The assets and liabilities of foreign operations, including goodwill and fair value adjustments arising on acquisitions, are translated to the functional currency at exchange rates at the reporting date. The income and expenses of foreign operations are translated to Fijian dollars at exchange rates at the dates of the transactions.

Foreign currency differences are recognized in other comprehensive income and presented in the foreign currency translation reserve in equity. If the foreign operation is a non-wholly-owned subsidiary, then the relevant proportion of the translation difference is allocated to the non-controlling interests.

Segment information

A business segment is a group of assets and operations engaged in providing products or services that are subject to risks and returns that are different from those of other business segments. A geographical segment is engaged in providing products or services within a particular economic environment that are subject to risks and returns that are different from those of segments operating in other economic environments.

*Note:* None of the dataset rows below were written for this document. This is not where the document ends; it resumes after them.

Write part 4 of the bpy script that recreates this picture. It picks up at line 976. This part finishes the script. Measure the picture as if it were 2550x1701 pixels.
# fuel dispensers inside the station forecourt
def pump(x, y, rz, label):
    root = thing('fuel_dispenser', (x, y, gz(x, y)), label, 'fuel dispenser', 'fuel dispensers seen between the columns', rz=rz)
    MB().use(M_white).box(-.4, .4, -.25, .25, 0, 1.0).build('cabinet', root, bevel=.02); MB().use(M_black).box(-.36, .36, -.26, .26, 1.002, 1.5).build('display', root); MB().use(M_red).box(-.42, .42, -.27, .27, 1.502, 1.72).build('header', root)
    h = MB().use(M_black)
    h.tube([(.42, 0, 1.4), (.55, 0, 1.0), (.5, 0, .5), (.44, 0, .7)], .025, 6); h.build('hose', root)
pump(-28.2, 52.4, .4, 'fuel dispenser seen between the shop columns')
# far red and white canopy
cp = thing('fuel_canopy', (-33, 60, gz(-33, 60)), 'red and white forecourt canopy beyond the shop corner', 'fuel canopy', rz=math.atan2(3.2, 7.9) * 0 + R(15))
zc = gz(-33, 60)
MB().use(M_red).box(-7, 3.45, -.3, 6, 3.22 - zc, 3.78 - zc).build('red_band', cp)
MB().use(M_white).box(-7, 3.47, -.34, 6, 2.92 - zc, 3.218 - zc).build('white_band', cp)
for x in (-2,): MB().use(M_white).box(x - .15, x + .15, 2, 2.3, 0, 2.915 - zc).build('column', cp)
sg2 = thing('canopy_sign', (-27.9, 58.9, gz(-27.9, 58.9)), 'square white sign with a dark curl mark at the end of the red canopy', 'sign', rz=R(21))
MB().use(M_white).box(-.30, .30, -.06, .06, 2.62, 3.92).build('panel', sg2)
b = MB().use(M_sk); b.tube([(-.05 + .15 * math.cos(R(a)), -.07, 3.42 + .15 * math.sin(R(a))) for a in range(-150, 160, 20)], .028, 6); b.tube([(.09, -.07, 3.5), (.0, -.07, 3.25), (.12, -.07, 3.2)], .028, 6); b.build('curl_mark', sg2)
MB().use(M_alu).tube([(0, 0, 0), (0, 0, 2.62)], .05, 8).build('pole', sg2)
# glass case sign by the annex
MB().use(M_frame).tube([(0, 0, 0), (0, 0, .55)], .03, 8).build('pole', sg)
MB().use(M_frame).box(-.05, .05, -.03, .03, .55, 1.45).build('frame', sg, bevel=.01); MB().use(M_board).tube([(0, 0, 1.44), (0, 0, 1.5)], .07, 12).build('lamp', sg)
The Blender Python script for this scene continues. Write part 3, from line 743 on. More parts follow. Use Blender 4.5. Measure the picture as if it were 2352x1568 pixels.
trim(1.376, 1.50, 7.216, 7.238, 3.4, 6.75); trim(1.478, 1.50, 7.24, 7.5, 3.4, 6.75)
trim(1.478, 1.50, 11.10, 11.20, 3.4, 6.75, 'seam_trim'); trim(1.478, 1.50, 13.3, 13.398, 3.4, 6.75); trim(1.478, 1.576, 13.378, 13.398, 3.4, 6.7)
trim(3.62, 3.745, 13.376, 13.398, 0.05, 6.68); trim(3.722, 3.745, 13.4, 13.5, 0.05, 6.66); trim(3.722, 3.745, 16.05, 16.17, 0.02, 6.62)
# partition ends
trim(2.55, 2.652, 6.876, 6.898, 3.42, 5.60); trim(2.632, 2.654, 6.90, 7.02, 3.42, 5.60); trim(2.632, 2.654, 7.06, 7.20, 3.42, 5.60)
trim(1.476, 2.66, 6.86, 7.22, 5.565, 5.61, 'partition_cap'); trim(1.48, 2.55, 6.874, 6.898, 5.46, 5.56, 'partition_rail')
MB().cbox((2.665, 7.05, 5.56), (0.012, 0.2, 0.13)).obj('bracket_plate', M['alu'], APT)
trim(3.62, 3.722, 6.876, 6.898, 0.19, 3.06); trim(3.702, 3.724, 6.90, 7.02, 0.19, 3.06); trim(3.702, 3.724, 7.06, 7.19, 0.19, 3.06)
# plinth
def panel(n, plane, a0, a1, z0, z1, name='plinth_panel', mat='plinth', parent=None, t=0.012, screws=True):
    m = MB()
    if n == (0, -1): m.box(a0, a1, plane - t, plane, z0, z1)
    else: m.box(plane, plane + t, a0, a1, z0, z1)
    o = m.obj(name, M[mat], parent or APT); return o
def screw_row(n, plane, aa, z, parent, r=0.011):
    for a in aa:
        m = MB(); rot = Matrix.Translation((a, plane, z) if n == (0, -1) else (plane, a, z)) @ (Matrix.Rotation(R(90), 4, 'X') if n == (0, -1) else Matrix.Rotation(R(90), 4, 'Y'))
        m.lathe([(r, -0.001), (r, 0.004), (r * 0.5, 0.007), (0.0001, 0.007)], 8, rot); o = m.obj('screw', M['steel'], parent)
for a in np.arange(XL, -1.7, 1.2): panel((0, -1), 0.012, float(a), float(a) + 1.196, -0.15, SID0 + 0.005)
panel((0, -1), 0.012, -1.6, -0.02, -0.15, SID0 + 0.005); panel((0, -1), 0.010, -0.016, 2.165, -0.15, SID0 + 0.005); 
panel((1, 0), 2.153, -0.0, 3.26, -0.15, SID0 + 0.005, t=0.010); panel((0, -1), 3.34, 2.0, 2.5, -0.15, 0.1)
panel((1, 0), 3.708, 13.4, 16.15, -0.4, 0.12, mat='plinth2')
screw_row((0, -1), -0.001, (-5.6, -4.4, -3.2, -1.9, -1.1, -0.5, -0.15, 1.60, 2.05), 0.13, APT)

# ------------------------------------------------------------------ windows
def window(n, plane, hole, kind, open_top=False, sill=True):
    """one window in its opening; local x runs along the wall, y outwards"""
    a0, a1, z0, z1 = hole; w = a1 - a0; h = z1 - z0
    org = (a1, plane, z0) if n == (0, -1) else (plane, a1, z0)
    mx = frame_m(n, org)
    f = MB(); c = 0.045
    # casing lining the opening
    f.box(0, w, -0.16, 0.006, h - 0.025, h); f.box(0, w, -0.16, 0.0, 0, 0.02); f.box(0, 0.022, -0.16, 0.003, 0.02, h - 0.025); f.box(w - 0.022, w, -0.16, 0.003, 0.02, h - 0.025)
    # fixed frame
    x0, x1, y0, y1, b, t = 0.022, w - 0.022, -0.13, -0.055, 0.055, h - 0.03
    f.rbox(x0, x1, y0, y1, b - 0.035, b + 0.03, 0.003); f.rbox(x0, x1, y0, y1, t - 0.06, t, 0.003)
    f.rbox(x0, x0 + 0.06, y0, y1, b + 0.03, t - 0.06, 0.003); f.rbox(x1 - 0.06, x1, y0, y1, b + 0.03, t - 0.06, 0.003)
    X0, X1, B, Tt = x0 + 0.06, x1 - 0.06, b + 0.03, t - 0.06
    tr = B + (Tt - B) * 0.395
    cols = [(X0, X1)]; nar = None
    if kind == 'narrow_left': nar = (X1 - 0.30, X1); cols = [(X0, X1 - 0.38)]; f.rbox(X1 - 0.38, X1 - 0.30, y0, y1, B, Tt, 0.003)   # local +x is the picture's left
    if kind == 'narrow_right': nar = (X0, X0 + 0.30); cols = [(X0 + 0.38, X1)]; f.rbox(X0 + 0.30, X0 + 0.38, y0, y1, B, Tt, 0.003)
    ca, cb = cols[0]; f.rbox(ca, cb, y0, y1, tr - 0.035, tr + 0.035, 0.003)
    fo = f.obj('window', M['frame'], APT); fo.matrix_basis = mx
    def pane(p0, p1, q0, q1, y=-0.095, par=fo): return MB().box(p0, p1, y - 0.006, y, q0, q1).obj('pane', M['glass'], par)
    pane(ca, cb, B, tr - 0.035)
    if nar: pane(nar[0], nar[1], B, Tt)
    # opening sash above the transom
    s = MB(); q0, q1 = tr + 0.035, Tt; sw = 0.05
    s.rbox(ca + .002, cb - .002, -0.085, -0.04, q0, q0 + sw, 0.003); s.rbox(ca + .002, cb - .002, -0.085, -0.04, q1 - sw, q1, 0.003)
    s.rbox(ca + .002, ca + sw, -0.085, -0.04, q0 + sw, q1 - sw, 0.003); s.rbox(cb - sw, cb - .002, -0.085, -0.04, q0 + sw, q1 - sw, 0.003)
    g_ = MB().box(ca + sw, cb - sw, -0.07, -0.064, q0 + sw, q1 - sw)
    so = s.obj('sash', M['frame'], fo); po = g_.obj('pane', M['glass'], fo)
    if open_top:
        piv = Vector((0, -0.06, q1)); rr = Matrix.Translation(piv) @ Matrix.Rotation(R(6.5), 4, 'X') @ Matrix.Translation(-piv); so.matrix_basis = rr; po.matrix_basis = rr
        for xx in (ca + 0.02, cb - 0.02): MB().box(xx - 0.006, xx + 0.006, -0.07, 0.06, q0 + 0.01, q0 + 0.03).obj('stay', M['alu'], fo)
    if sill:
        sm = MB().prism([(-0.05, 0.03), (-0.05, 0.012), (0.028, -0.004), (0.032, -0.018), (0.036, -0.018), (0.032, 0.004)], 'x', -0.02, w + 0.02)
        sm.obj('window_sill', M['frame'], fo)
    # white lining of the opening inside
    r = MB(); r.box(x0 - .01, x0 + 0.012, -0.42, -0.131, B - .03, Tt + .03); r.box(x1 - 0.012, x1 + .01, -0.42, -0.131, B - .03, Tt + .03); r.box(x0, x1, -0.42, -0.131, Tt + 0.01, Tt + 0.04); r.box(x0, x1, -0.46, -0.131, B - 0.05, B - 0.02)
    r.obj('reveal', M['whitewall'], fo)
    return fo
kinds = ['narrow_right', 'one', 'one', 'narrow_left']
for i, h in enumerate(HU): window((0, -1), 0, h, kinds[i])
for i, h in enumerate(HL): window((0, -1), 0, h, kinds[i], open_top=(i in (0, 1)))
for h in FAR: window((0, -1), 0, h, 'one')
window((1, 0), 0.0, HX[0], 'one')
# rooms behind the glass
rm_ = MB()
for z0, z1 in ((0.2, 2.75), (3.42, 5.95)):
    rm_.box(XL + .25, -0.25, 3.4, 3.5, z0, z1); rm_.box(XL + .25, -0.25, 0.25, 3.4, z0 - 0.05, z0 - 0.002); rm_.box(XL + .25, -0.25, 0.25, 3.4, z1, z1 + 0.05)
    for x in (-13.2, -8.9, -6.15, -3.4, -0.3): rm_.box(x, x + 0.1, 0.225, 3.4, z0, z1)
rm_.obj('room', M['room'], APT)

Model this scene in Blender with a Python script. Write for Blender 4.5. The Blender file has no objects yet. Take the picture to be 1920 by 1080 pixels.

Reportable Segments Operations
Construction Sales of cement, concrete and concrete products
Property Owners and administrators of properties, and rental of property
Finance Asset and loan financing, and acceptance of term deposits
Tourism Provision of sea transportation services and boat charters
Media Television and communications
Retail Retailing and wholesaling of general merchandise
Investment Equity investments

Cash and cash equivalents

Cash and cash equivalents comprise cash balances and call deposits with maturities of three months or less from the acquisition date. For the purposes of the statements of cash flows, cash and cash equivalents comprise cash on hand, deposits held at call with banks and bank overdrafts. Bank overdrafts are included within borrowings in current liabilities on the balance sheet.